Good technique there, Derek.

Rivers:

This is bad football. I blame whoever said we were flugtag-stomping the Bills.

Half Time:

BFD:

Defense hasn't made a big play, and we've struggled. JJ and the rest have spoiled the offense.

Third Quarter:

MDC:

Bills going empty backfield and we keep putting Dobbins on a wr. Scary flugtag.

BFD:

Am I the only one who bows at home along with Foster?

Namaste, bitches.

Brett:

I don't namaste, but I do drink wheat grass shakes and take a lap in my segway.

UT:

I don't know about y'all, but few things would scare me as much as Brian Cushing waving his crutch at me and scowling

Rivers:

I actually fell asleep for the last seven minutes of the third quarter.

Fourth Quarter

Brett:

Arian has had the shit beat out of him today and still got 100 yards.

Brett:

Chris Johnson, 4 fumbles. Love it.

UT:

Going for it on 4th and 6 at the 30?

We've secretly replaced Gary Kubiak with former Saints coach Sean Payton. Let's see if anybody notices!

It's a fairly short Hair of the Dog this week, and I think that's due mainly to the fact that this was not the type of game to spur lively discussion. It was kind of ugly, but with some beautiful moments. I guess you could say it was the football equivalent of the girl with a great personality.

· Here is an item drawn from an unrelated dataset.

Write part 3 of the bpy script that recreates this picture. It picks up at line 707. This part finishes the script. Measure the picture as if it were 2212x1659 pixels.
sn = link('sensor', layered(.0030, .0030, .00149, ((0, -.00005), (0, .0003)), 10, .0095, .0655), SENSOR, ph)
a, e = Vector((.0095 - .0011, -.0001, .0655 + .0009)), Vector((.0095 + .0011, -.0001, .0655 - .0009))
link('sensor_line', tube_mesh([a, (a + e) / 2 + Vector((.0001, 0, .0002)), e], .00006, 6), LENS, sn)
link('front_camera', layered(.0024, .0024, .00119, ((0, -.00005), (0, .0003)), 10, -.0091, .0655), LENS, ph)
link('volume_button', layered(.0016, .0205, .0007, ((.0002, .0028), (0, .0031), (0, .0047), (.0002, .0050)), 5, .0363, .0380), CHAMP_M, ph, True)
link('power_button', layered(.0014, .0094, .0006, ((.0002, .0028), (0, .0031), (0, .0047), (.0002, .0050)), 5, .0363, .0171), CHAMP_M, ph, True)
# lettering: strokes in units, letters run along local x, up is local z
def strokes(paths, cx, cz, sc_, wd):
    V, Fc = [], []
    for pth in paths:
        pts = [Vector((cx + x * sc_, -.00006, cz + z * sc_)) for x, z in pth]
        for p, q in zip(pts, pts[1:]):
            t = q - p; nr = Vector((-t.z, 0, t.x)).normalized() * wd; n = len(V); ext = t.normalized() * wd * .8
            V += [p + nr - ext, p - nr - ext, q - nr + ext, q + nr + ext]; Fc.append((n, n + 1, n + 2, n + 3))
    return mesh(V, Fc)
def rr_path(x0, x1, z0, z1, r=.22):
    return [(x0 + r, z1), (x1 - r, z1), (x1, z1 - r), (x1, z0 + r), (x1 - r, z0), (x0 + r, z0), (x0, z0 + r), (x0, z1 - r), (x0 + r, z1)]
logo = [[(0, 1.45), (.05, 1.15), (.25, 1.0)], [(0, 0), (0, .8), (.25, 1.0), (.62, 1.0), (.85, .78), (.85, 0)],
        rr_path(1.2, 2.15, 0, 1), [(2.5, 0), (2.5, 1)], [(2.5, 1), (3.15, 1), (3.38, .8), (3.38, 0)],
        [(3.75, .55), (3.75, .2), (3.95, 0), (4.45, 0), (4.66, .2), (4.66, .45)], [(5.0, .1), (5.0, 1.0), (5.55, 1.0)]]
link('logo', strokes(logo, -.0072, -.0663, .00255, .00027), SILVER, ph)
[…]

That was far from the best game the Texans have played this season, but once again, the team walks away with a fairly comfortable win. It really highlighted the talent gap between the Bills and Texans and showed that the team is not reliant on any single player, as all the key players had their moments.

And for what it's worth, regardless of the comments made this week (and despite the title), I will continue to root for Mario Williams and hope that he plays well for the Bills -- especially now that this game is over.

Game Balls:

Offense: Andre Johnson. He didn't score, but he just abused the Bills secondary and played like old Andre.

Defense: J.J. Watt. He hasn't won this in a few weeks, and it just feels weird.

Special Teams: Keshawn Martin. He looked really good in his returns and actually made the return game look not pathetic.